All of the material below is to be restated word for word, apart from the pictures.
####
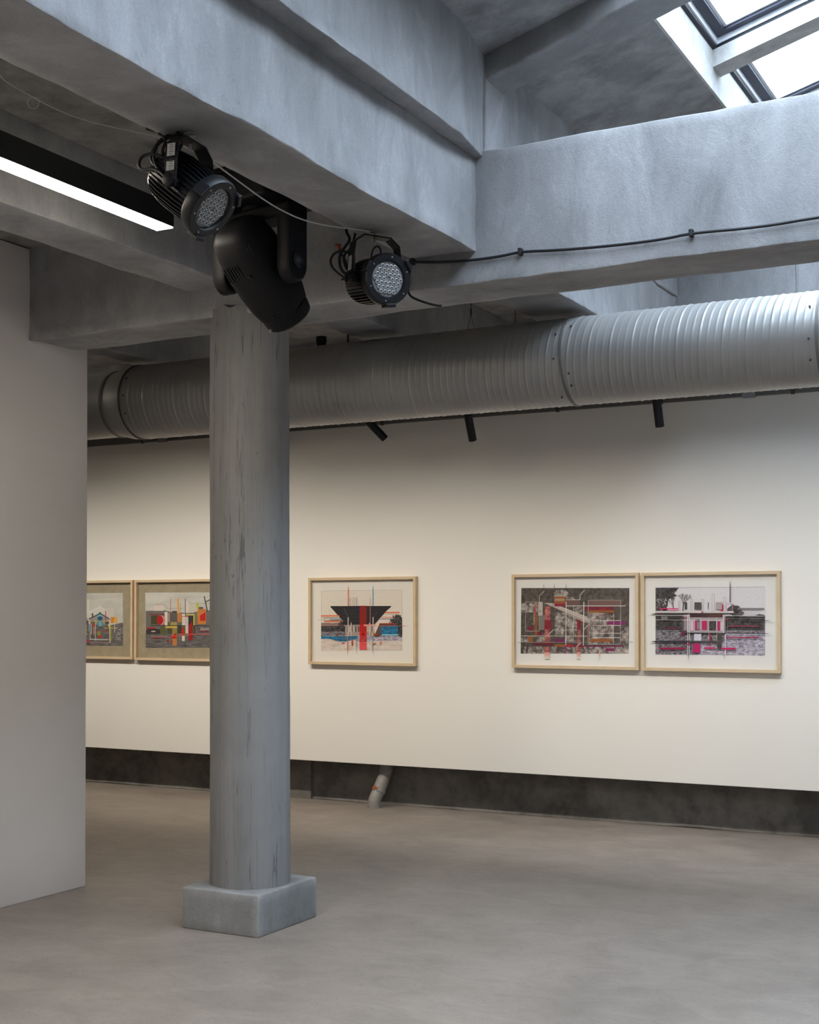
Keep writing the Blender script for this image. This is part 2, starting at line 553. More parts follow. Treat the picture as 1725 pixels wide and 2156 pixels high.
# ------------------------------------------------------------------ skylights
def skylight(k, x0, x1, y0, y1, left, ymid):
    """lining of the opening, the bar across it and two roof windows"""
    m = lambda x: x if left else 2 * RIDGE - x
    def slab(mb, xa, xb, ya, yb, lo, hi, mi=0):
        poly = [(xa, roof_z(m(xa), lo)), (xb, roof_z(m(xb), lo)), (xb, roof_z(m(xb), hi)), (xa, roof_z(m(xa), hi))]
        mb.prism(poly, ya, yb, 1, mi)
    t = 0.012
    mb = MB()
    # thin pale plaster lining on the four sides
    slab(mb, x0 - 0.002, x0 + t, y0, y1, 0.001, 0.205)
    slab(mb, x1 - t, x1 + 0.002, y0, y1, 0.001, 0.205)
    slab(mb, x0 + t, x1 - t, y0 - 0.002, y0 + t, 0.001, 0.205)
    slab(mb, x0 + t, x1 - t, y1 - t, y1 + 0.002, 0.001, 0.205)
    lin = mb.build('trim_%d' % (k * 2), 'reveal')
    struct(lin, 'pale plaster lining of skylight opening' if k > 1 else 'pale plaster lining of the skylight opening above the cross beam', 'trim')
    mb = MB()
    slab(mb, x0 + t, x1 - t, ymid - 0.075, ymid + 0.07, 0.118, 0.205)
    mb.build('bar', 'reveal', lin)
    for j, (ya, yb) in enumerate(((y0 - 0.02, ymid - 0.02), (ymid + 0.02, y1 + 0.02))):
        w = thing('window_%d' % (k * 2 + j - 1), (0, 0, 0), None, None)
        struct(w, ('roof window nearer the rafter' if j == 0 else 'roof window farther from the rafter') if k == 1 else None, 'window')
        xa, xb = x0 - 0.02, x1 + 0.02
        def ring(mb, inset, wd, lo, hi, mi=0):
            a, b, c, d = xa + inset, xb - inset, ya + inset, yb - inset
            slab(mb, a, a + wd, c, d, lo, hi, mi)
            slab(mb, b - wd, b, c, d, lo, hi, mi)
            slab(mb, a + wd, b - wd, c, c + wd, lo, hi, mi)
            slab(mb, a + wd, b - wd, d - wd, d, lo, hi, mi)
        mb = MB(); ring(mb, 0, 0.05, 0.207, 0.33); mb.build('window_frame', 'sash', w)
        mb = MB()
        ring(mb, 0.05, 0.008, 0.222, 0.30, mb.slot('sash_white'))
        ring(mb, 0.06, 0.045, 0.250, 0.31, mb.slot('sash_mid'))
        ring(mb, 0.105, 0.014, 0.265, 0.31, mb.slot('sash_white'))
        mb.build('sash', None, w)
        mb = MB()
        a, b, c, d = xa + 0.11, xb - 0.11, ya + 0.11, yb - 0.11
        slab(mb, a, b, c, d, 0.292, 0.296)
        mb.build('pane', 'pane', w)
skylight(1, *SKYLIGHTS[0], True, 6.70)
skylight(2, *SKYLIGHTS[1], True, 3.94)
skylight(3, *SKYLIGHTS[2], True, 1.0)

# ------------------------------------------------------------------ beams
def beam(a, b, label, seed, amp=0.010, mat='concrete', name='concrete_beam', lip=None):
    """lip: (axis, sign, height): hand-plastered thickening along the lower edge of that face"""
    mb = MB()
    mb.box(a, b)
    keep = None
    if lip:
        ax, sg = lip
        f = (b if sg > 0 else a)[ax]
        ln = 1 - ax
        def keep(p, d):
            d = d.copy()
            near = max(0.0, 1 - abs(p[ax] - f) / 0.02)
            h = (p.z - a[2])
            w = 0.45 + 0.9 * noise.noise(V((p[ln] * 1.9, seed, 0)))
            d[ax] += sg * near * max(0.0, 1 - h / 0.075) * 0.016 * max(0.0, w)
            d.z -= near * max(0.0, 1 - h / 0.03) * 0.010 * max(0.0, w)
            return d
    plaster(mb, 0.05 if lip else 0.07, amp, 0.007, keep, seed)
    o = mb.build(name, mat, smooth=True, angle=50)
    return tag(o, label, 'beam')
beam((-5.084, 5.265, 2.94), (4.4, 5.615, 3.512), 'long pale plastered beam crossing above the column from the white wall to the right edge', 1.3, 0.008, lip=(1, -1))
beam((-2.80, Y0, 3.075), (-2.49, 5.30, 3.485), 'wide pale beam running from upper left corner to the cross beam, carrying two stage lights', 4.7, 0.010, lip=(0, 1))
beam((-4.06, Y0, 3.075), (-3.77, 5.30, 3.44), 'dark concrete beam above the lit linear lamp, meeting the column top', 7.9, 0.008)
beam((-2.81, 5.58, 3.075), (-2.45, 8.12, 3.475), 'beam between cross beam and duct, its right side lit by the skylight', 11.2, 0.010, lip=(0, 1))
beam((-3.88, 5.58, 3.075), (-3.58, 8.12, 3.44), 'shaded beam just right of the column top, above the duct', 14.0, 0.008)
beam((-5.54, 5.58, 3.075), (-5.33, 8.12, 3.44), 'shaded beam left of the column top, above the left end of the duct', 17.0, 0.008)
beam((XL, 8.07, 2.995), (-2.44, 8.40, 3.512), 'low far cross beam behind the shaded left part of the duct', 20.0, 0.006)
beam((-2.46, 8.07, 3.30), (4.4, 8.40, 3.93), 'high far cross beam behind the brightly lit right part of the duct', 21.0, 0.006)
beam((-9.55, 1.85, 2.94), (4.4, 2.20, 3.512), 'near cross beam above the viewer', 23.0, 0.006)
# sloping rafter under the roof
mb = MB()
poly = [(-2.5, roof_z(-2.5, -0.108)), (RIDGE, roof_z(RIDGE, -0.108)), (RIDGE, roof_z(RIDGE, 0.02)), (-2.5, roof_z(-2.5, 0.02))]
mb.prism(poly, 5.30, 5.515, 1)
plaster(mb, 0.08, 0.006, 0.012, None, 31.0)
tag(mb.build('roof_rafter', 'roof', smooth=True, angle=50), 'sloping concrete rafter under the roof beside the skylight', 'rafter')
for y in (2.32, -0.6):
    mb = MB(); mb.prism(poly, y, y + 0.215, 1)
    tag(mb.build('roof_rafter', 'roof'), 'sloping concrete rafter above the viewer', 'rafter', 'rafters above the viewer')

# ------------------------------------------------------------------ column
col = thing('column', (-3.785, 5.43, 0), 'round board-marked concrete column on a square plinth', 'column')
mb = MB()
n = 72
prof = [0.19 + i * (2.975 - 0.19) / 90 for i in range(91)]
rings = []
for z in prof:
    r0 = 0.1965 - 0.0035 * min(1, z / 1.2)
    ring = []
    for i in range(n):
        a = 2 * pi * i / n
        board = 0.0022 * noise.noise(V((cos(a) * 6.5, sin(a) * 6.5, z * 0.25)))
        rr = r0 + board + 0.003 * noise.noise(V((cos(a) * 2, sin(a) * 2, z * 1.6 + 5))) + 0.0014 * noise.noise(V((cos(a) * 9, sin(a) * 9, z * 9)))
        zz = z
        if z > 2.95:
            zz = z + 0.02 * noise.noise(V((cos(a) * 4, sin(a) * 4, 3)))
        ring.append(V((rr * cos(a) - 0.012 * (z / 2.9), rr * sin(a), zz)))
    rings.append(ring)
mb.rings(rings)
mb.build('shaft', 'column', col, smooth=True, angle=60)
mb = MB()
mb.box((-0.222, -0.255, 0.0), (0.222, 0.255, 0.195))
plaster(mb, 0.05, 0.0045, 0.008, lambda p, d: d if p.z > 0.02 else V((d.x, d.y, 0)), 40)
mb.build('plinth', 'plinth', col, smooth=True, angle=40)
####
TASK ANSWER:
Keep writing the Blender script for this image. This is part 2, starting at line 553. More parts follow. Treat the picture as 1725 pixels wide and 2156 pixels high.
# ------------------------------------------------------------------ skylights
def skylight(k, x0, x1, y0, y1, left, ymid):
    """lining of the opening, the bar across it and two roof windows"""
    m = lambda x: x if left else 2 * RIDGE - x
    def slab(mb, xa, xb, ya, yb, lo, hi, mi=0):
        poly = [(xa, roof_z(m(xa), lo)), (xb, roof_z(m(xb), lo)), (xb, roof_z(m(xb), hi)), (xa, roof_z(m(xa), hi))]
        mb.prism(poly, ya, yb, 1, mi)
    t = 0.012
    mb = MB()
    # thin pale plaster lining on the four sides
    slab(mb, x0 - 0.002, x0 + t, y0, y1, 0.001, 0.205)
    slab(mb, x1 - t, x1 + 0.002, y0, y1, 0.001, 0.205)
    slab(mb, x0 + t, x1 - t, y0 - 0.002, y0 + t, 0.001, 0.205)
    slab(mb, x0 + t, x1 - t, y1 - t, y1 + 0.002, 0.001, 0.205)
    lin = mb.build('trim_%d' % (k * 2), 'reveal')
    struct(lin, 'pale plaster lining of skylight opening' if k > 1 else 'pale plaster lining of the skylight opening above the cross beam', 'trim')
    mb = MB()
    slab(mb, x0 + t, x1 - t, ymid - 0.075, ymid + 0.07, 0.118, 0.205)
    mb.build('bar', 'reveal', lin)
    for j, (ya, yb) in enumerate(((y0 - 0.02, ymid - 0.02), (ymid + 0.02, y1 + 0.02))):
        w = thing('window_%d' % (k * 2 + j - 1), (0, 0, 0), None, None)
        struct(w, ('roof window nearer the rafter' if j == 0 else 'roof window farther from the rafter') if k == 1 else None, 'window')
        xa, xb = x0 - 0.02, x1 + 0.02
        def ring(mb, inset, wd, lo, hi, mi=0):
            a, b, c, d = xa + inset, xb - inset, ya + inset, yb - inset
            slab(mb, a, a + wd, c, d, lo, hi, mi)
            slab(mb, b - wd, b, c, d, lo, hi, mi)
            slab(mb, a + wd, b - wd, c, c + wd, lo, hi, mi)
            slab(mb, a + wd, b - wd, d - wd, d, lo, hi, mi)
        mb = MB(); ring(mb, 0, 0.05, 0.207, 0.33); mb.build('window_frame', 'sash', w)
        mb = MB()
        ring(mb, 0.05, 0.008, 0.222, 0.30, mb.slot('sash_white'))
        ring(mb, 0.06, 0.045, 0.250, 0.31, mb.slot('sash_mid'))
        ring(mb, 0.105, 0.014, 0.265, 0.31, mb.slot('sash_white'))
        mb.build('sash', None, w)
        mb = MB()
        a, b, c, d = xa + 0.11, xb - 0.11, ya + 0.11, yb - 0.11
        slab(mb, a, b, c, d, 0.292, 0.296)
        mb.build('pane', 'pane', w)
skylight(1, *SKYLIGHTS[0], True, 6.70)
skylight(2, *SKYLIGHTS[1], True, 3.94)
skylight(3, *SKYLIGHTS[2], True, 1.0)

# ------------------------------------------------------------------ beams
def beam(a, b, label, seed, amp=0.010, mat='concrete', name='concrete_beam', lip=None):
    """lip: (axis, sign, height): hand-plastered thickening along the lower edge of that face"""
    mb = MB()
    mb.box(a, b)
    keep = None
    if lip:
        ax, sg = lip
        f = (b if sg > 0 else a)[ax]
        ln = 1 - ax
        def keep(p, d):
            d = d.copy()
            near = max(0.0, 1 - abs(p[ax] - f) / 0.02)
            h = (p.z - a[2])
            w = 0.45 + 0.9 * noise.noise(V((p[ln] * 1.9, seed, 0)))
            d[ax] += sg * near * max(0.0, 1 - h / 0.075) * 0.016 * max(0.0, w)
            d.z -= near * max(0.0, 1 - h / 0.03) * 0.010 * max(0.0, w)
            return d
    plaster(mb, 0.05 if lip else 0.07, amp, 0.007, keep, seed)
    o = mb.build(name, mat, smooth=True, angle=50)
    return tag(o, label, 'beam')
beam((-5.084, 5.265, 2.94), (4.4, 5.615, 3.512), 'long pale plastered beam crossing above the column from the white wall to the right edge', 1.3, 0.008, lip=(1, -1))
beam((-2.80, Y0, 3.075), (-2.49, 5.30, 3.485), 'wide pale beam running from upper left corner to the cross beam, carrying two stage lights', 4.7, 0.010, lip=(0, 1))
beam((-4.06, Y0, 3.075), (-3.77, 5.30, 3.44), 'dark concrete beam above the lit linear lamp, meeting the column top', 7.9, 0.008)
beam((-2.81, 5.58, 3.075), (-2.45, 8.12, 3.475), 'beam between cross beam and duct, its right side lit by the skylight', 11.2, 0.010, lip=(0, 1))
beam((-3.88, 5.58, 3.075), (-3.58, 8.12, 3.44), 'shaded beam just right of the column top, above the duct', 14.0, 0.008)
beam((-5.54, 5.58, 3.075), (-5.33, 8.12, 3.44), 'shaded beam left of the column top, above the left end of the duct', 17.0, 0.008)
beam((XL, 8.07, 2.995), (-2.44, 8.40, 3.512), 'low far cross beam behind the shaded left part of the duct', 20.0, 0.006)
beam((-2.46, 8.07, 3.30), (4.4, 8.40, 3.93), 'high far cross beam behind the brightly lit right part of the duct', 21.0, 0.006)
beam((-9.55, 1.85, 2.94), (4.4, 2.20, 3.512), 'near cross beam above the viewer', 23.0, 0.006)
# sloping rafter under the roof
mb = MB()
poly = [(-2.5, roof_z(-2.5, -0.108)), (RIDGE, roof_z(RIDGE, -0.108)), (RIDGE, roof_z(RIDGE, 0.02)), (-2.5, roof_z(-2.5, 0.02))]
mb.prism(poly, 5.30, 5.515, 1)
plaster(mb, 0.08, 0.006, 0.012, None, 31.0)
tag(mb.build('roof_rafter', 'roof', smooth=True, angle=50), 'sloping concrete rafter under the roof beside the skylight', 'rafter')
for y in (2.32, -0.6):
    mb = MB(); mb.prism(poly, y, y + 0.215, 1)
    tag(mb.build('roof_rafter', 'roof'), 'sloping concrete rafter above the viewer', 'rafter', 'rafters above the viewer')

# ------------------------------------------------------------------ column
col = thing('column', (-3.785, 5.43, 0), 'round board-marked concrete column on a square plinth', 'column')
mb = MB()
n = 72
prof = [0.19 + i * (2.975 - 0.19) / 90 for i in range(91)]
rings = []
for z in prof:
    r0 = 0.1965 - 0.0035 * min(1, z / 1.2)
    ring = []
    for i in range(n):
        a = 2 * pi * i / n
        board = 0.0022 * noise.noise(V((cos(a) * 6.5, sin(a) * 6.5, z * 0.25)))
        rr = r0 + board + 0.003 * noise.noise(V((cos(a) * 2, sin(a) * 2, z * 1.6 + 5))) + 0.0014 * noise.noise(V((cos(a) * 9, sin(a) * 9, z * 9)))
        zz = z
        if z > 2.95:
            zz = z + 0.02 * noise.noise(V((cos(a) * 4, sin(a) * 4, 3)))
        ring.append(V((rr * cos(a) - 0.012 * (z / 2.9), rr * sin(a), zz)))
    rings.append(ring)
mb.rings(rings)
mb.build('shaft', 'column', col, smooth=True, angle=60)
mb = MB()
mb.box((-0.222, -0.255, 0.0), (0.222, 0.255, 0.195))
plaster(mb, 0.05, 0.0045, 0.008, lambda p, d: d if p.z > 0.02 else V((d.x, d.y, 0)), 40)
mb.build('plinth', 'plinth', col, smooth=True, angle=40)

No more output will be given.